## STORED DATA
◇ ◇ ◇ ◇
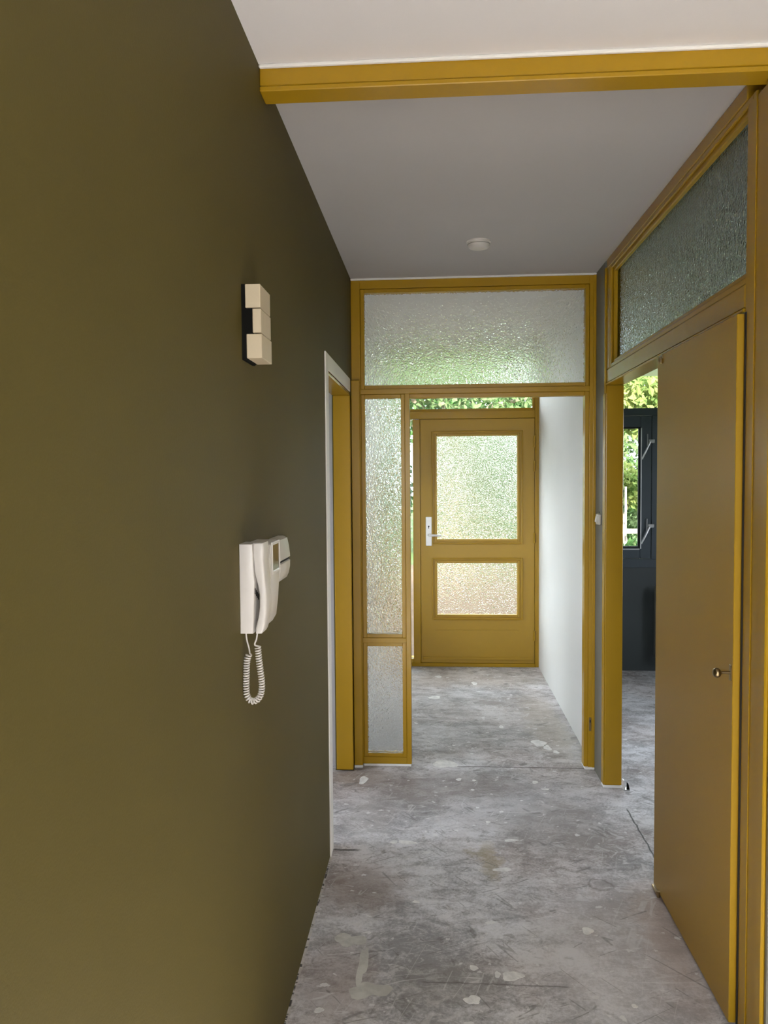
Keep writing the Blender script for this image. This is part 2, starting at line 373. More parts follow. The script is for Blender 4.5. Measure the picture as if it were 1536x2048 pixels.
◇ ◇ ◇ ◇
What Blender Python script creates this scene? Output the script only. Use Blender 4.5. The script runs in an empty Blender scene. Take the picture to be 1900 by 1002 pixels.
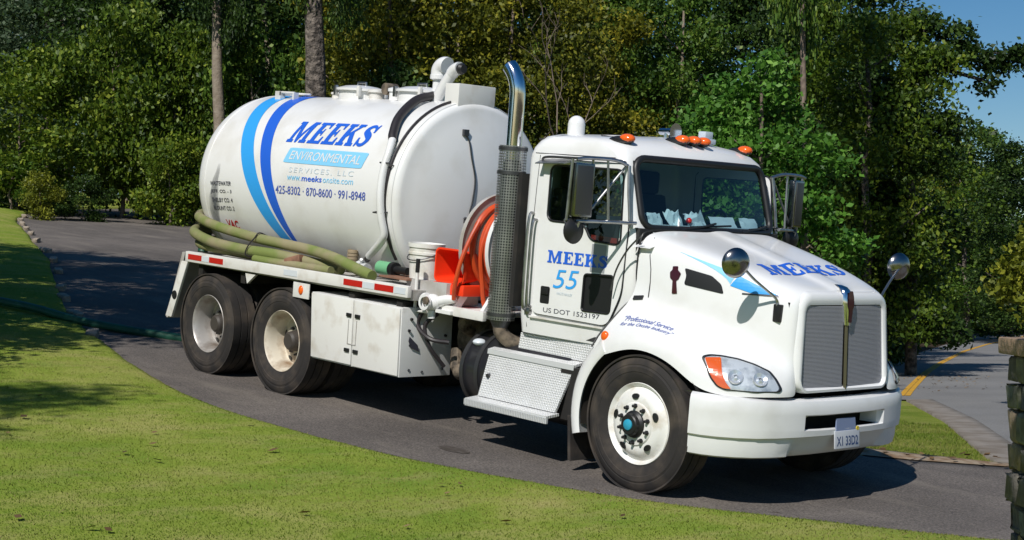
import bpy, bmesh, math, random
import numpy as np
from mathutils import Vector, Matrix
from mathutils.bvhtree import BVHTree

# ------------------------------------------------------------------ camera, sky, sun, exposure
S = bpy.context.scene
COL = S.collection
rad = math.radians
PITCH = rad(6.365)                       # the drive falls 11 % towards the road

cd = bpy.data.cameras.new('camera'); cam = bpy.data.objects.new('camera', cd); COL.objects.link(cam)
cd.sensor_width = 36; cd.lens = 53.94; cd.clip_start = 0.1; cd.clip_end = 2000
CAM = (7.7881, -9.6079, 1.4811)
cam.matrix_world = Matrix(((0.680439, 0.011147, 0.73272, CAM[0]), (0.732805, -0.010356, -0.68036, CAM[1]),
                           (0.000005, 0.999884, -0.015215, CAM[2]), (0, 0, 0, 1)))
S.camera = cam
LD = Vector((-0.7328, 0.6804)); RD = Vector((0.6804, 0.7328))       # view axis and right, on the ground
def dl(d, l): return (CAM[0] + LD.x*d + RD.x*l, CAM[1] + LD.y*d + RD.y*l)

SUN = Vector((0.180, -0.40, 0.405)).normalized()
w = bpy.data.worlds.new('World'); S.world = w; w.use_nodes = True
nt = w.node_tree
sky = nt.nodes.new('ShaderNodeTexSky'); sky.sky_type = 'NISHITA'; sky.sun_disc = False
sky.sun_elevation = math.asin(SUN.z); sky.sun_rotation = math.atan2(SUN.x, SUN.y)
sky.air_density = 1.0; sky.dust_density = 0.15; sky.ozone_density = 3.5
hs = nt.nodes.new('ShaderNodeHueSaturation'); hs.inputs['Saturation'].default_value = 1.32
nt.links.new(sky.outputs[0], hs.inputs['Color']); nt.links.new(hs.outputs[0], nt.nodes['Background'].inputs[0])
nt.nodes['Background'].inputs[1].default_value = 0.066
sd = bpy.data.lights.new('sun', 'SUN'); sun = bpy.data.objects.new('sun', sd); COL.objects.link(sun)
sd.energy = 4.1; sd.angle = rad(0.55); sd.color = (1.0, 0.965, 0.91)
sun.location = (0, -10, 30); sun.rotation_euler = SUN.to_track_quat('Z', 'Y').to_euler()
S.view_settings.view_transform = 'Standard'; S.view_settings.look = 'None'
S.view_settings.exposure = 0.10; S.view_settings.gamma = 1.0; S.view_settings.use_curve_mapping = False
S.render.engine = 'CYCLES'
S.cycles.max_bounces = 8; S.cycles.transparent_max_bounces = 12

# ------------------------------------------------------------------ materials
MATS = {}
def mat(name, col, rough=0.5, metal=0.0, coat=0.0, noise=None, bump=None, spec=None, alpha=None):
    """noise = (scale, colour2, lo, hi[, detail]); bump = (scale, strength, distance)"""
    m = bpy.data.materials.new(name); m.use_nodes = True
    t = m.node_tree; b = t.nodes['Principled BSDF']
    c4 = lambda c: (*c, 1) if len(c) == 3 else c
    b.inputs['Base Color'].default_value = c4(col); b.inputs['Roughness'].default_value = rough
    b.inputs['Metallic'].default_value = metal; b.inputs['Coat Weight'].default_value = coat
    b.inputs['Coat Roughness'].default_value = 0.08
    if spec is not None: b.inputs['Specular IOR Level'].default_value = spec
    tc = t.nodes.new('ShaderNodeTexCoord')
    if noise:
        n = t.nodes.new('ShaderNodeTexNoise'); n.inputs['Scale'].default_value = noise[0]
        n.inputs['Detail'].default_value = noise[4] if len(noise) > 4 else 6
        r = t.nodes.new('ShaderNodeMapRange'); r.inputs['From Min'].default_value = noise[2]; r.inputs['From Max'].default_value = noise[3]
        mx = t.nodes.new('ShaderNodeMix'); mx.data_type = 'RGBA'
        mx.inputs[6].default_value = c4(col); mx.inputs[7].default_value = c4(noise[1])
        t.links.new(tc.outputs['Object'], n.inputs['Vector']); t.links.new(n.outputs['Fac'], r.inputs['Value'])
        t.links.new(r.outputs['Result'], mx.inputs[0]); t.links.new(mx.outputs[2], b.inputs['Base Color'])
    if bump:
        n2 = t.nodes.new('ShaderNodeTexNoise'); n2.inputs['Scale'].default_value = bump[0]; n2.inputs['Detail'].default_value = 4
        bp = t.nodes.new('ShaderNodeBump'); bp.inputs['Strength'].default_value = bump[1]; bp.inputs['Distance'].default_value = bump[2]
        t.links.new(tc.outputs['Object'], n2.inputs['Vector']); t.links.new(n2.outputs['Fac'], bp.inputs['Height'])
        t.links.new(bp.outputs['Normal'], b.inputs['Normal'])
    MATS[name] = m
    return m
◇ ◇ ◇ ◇
## GIVEN EXERCISE
Extract exactly, and only, the lines from the one with "What Blender Python" to the one with "PITCH = rad(6.365)", both ends counted. Leave the images behind.

## ANSWER BELOW
What Blender Python script creates this scene? Output the script only. Use Blender 4.5. The script runs in an empty Blender scene. Take the picture to be 1900 by 1002 pixels.
import bpy, bmesh, math, random
import numpy as np
from mathutils import Vector, Matrix
from mathutils.bvhtree import BVHTree

# ------------------------------------------------------------------ camera, sky, sun, exposure
S = bpy.context.scene
COL = S.collection
rad = math.radians
PITCH = rad(6.365)                       # the drive falls 11 % towards the road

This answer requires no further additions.